### Provided material
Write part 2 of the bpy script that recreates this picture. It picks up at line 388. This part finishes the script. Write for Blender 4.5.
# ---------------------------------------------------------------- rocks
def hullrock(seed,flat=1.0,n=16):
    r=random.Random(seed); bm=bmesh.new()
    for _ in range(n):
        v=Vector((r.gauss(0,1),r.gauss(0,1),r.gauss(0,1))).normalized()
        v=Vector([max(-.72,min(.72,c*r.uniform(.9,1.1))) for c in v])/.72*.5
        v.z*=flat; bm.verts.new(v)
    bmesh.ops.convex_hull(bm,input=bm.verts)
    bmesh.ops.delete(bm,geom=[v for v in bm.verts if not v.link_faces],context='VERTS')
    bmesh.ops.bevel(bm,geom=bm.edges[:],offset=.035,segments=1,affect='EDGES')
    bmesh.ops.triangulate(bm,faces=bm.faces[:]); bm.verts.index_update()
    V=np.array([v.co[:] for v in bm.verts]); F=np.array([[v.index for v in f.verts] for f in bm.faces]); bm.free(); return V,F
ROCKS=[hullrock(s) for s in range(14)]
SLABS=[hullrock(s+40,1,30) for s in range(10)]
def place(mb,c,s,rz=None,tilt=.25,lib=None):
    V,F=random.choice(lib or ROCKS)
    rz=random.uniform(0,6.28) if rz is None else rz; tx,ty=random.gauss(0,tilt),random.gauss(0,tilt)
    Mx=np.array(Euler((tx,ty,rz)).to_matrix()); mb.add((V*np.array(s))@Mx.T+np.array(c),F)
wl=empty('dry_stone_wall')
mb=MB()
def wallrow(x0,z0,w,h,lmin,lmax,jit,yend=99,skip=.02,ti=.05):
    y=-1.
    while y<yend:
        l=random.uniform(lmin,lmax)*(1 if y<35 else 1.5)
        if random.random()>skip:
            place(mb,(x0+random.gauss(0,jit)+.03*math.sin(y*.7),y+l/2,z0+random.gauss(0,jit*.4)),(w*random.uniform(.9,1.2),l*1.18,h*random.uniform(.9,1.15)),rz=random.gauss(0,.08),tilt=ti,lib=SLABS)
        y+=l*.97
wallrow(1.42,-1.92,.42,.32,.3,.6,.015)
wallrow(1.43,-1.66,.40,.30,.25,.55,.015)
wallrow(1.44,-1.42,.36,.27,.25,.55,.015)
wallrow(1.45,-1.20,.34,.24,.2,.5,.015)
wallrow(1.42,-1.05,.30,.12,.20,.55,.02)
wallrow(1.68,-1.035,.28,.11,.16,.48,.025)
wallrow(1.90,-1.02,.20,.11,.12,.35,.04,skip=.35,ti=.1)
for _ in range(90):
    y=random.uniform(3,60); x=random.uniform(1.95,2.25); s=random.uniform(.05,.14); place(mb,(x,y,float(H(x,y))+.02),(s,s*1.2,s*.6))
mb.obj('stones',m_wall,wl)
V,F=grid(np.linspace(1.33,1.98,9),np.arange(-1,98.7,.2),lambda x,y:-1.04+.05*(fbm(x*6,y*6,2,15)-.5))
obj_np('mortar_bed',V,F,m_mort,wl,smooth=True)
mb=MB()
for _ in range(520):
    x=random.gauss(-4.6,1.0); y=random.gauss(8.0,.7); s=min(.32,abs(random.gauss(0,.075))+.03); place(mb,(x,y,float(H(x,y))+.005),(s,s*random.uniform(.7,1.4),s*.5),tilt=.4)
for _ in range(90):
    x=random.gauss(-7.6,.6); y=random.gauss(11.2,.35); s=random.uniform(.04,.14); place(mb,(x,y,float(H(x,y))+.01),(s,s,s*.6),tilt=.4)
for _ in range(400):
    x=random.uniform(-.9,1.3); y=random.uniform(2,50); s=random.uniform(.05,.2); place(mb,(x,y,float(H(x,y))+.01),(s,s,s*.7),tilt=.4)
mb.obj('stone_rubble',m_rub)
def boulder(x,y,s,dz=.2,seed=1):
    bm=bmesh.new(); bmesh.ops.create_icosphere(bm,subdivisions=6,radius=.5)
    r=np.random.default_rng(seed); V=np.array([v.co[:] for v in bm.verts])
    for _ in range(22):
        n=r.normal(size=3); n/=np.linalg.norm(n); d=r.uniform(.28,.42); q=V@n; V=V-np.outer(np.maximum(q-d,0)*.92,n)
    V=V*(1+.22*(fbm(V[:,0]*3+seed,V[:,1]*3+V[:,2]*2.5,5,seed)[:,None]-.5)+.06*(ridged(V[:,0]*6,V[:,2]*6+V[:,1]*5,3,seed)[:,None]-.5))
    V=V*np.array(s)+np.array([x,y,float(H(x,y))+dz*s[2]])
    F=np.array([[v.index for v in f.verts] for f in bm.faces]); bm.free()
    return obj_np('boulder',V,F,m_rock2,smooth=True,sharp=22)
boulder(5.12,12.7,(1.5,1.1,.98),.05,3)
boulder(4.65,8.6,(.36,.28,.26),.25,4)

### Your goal
Set out the complete listing exactly as shown.

### In response
Write part 2 of the bpy script that recreates this picture. It picks up at line 388. This part finishes the script. Write for Blender 4.5.
# ---------------------------------------------------------------- rocks
def hullrock(seed,flat=1.0,n=16):
    r=random.Random(seed); bm=bmesh.new()
    for _ in range(n):
        v=Vector((r.gauss(0,1),r.gauss(0,1),r.gauss(0,1))).normalized()
        v=Vector([max(-.72,min(.72,c*r.uniform(.9,1.1))) for c in v])/.72*.5
        v.z*=flat; bm.verts.new(v)
    bmesh.ops.convex_hull(bm,input=bm.verts)
    bmesh.ops.delete(bm,geom=[v for v in bm.verts if not v.link_faces],context='VERTS')
    bmesh.ops.bevel(bm,geom=bm.edges[:],offset=.035,segments=1,affect='EDGES')
    bmesh.ops.triangulate(bm,faces=bm.faces[:]); bm.verts.index_update()
    V=np.array([v.co[:] for v in bm.verts]); F=np.array([[v.index for v in f.verts] for f in bm.faces]); bm.free(); return V,F
ROCKS=[hullrock(s) for s in range(14)]
SLABS=[hullrock(s+40,1,30) for s in range(10)]
def place(mb,c,s,rz=None,tilt=.25,lib=None):
    V,F=random.choice(lib or ROCKS)
    rz=random.uniform(0,6.28) if rz is None else rz; tx,ty=random.gauss(0,tilt),random.gauss(0,tilt)
    Mx=np.array(Euler((tx,ty,rz)).to_matrix()); mb.add((V*np.array(s))@Mx.T+np.array(c),F)
wl=empty('dry_stone_wall')
mb=MB()
def wallrow(x0,z0,w,h,lmin,lmax,jit,yend=99,skip=.02,ti=.05):
    y=-1.
    while y<yend:
        l=random.uniform(lmin,lmax)*(1 if y<35 else 1.5)
        if random.random()>skip:
            place(mb,(x0+random.gauss(0,jit)+.03*math.sin(y*.7),y+l/2,z0+random.gauss(0,jit*.4)),(w*random.uniform(.9,1.2),l*1.18,h*random.uniform(.9,1.15)),rz=random.gauss(0,.08),tilt=ti,lib=SLABS)
        y+=l*.97
wallrow(1.42,-1.92,.42,.32,.3,.6,.015)
wallrow(1.43,-1.66,.40,.30,.25,.55,.015)
wallrow(1.44,-1.42,.36,.27,.25,.55,.015)
wallrow(1.45,-1.20,.34,.24,.2,.5,.015)
wallrow(1.42,-1.05,.30,.12,.20,.55,.02)
wallrow(1.68,-1.035,.28,.11,.16,.48,.025)
wallrow(1.90,-1.02,.20,.11,.12,.35,.04,skip=.35,ti=.1)
for _ in range(90):
    y=random.uniform(3,60); x=random.uniform(1.95,2.25); s=random.uniform(.05,.14); place(mb,(x,y,float(H(x,y))+.02),(s,s*1.2,s*.6))
mb.obj('stones',m_wall,wl)
V,F=grid(np.linspace(1.33,1.98,9),np.arange(-1,98.7,.2),lambda x,y:-1.04+.05*(fbm(x*6,y*6,2,15)-.5))
obj_np('mortar_bed',V,F,m_mort,wl,smooth=True)
mb=MB()
for _ in range(520):
    x=random.gauss(-4.6,1.0); y=random.gauss(8.0,.7); s=min(.32,abs(random.gauss(0,.075))+.03); place(mb,(x,y,float(H(x,y))+.005),(s,s*random.uniform(.7,1.4),s*.5),tilt=.4)
for _ in range(90):
    x=random.gauss(-7.6,.6); y=random.gauss(11.2,.35); s=random.uniform(.04,.14); place(mb,(x,y,float(H(x,y))+.01),(s,s,s*.6),tilt=.4)
for _ in range(400):
    x=random.uniform(-.9,1.3); y=random.uniform(2,50); s=random.uniform(.05,.2); place(mb,(x,y,float(H(x,y))+.01),(s,s,s*.7),tilt=.4)
mb.obj('stone_rubble',m_rub)
def boulder(x,y,s,dz=.2,seed=1):
    bm=bmesh.new(); bmesh.ops.create_icosphere(bm,subdivisions=6,radius=.5)
    r=np.random.default_rng(seed); V=np.array([v.co[:] for v in bm.verts])
    for _ in range(22):
        n=r.normal(size=3); n/=np.linalg.norm(n); d=r.uniform(.28,.42); q=V@n; V=V-np.outer(np.maximum(q-d,0)*.92,n)
    V=V*(1+.22*(fbm(V[:,0]*3+seed,V[:,1]*3+V[:,2]*2.5,5,seed)[:,None]-.5)+.06*(ridged(V[:,0]*6,V[:,2]*6+V[:,1]*5,3,seed)[:,None]-.5))
    V=V*np.array(s)+np.array([x,y,float(H(x,y))+dz*s[2]])
    F=np.array([[v.index for v in f.verts] for f in bm.faces]); bm.free()
    return obj_np('boulder',V,F,m_rock2,smooth=True,sharp=22)
boulder(5.12,12.7,(1.5,1.1,.98),.05,3)
boulder(4.65,8.6,(.36,.28,.26),.25,4)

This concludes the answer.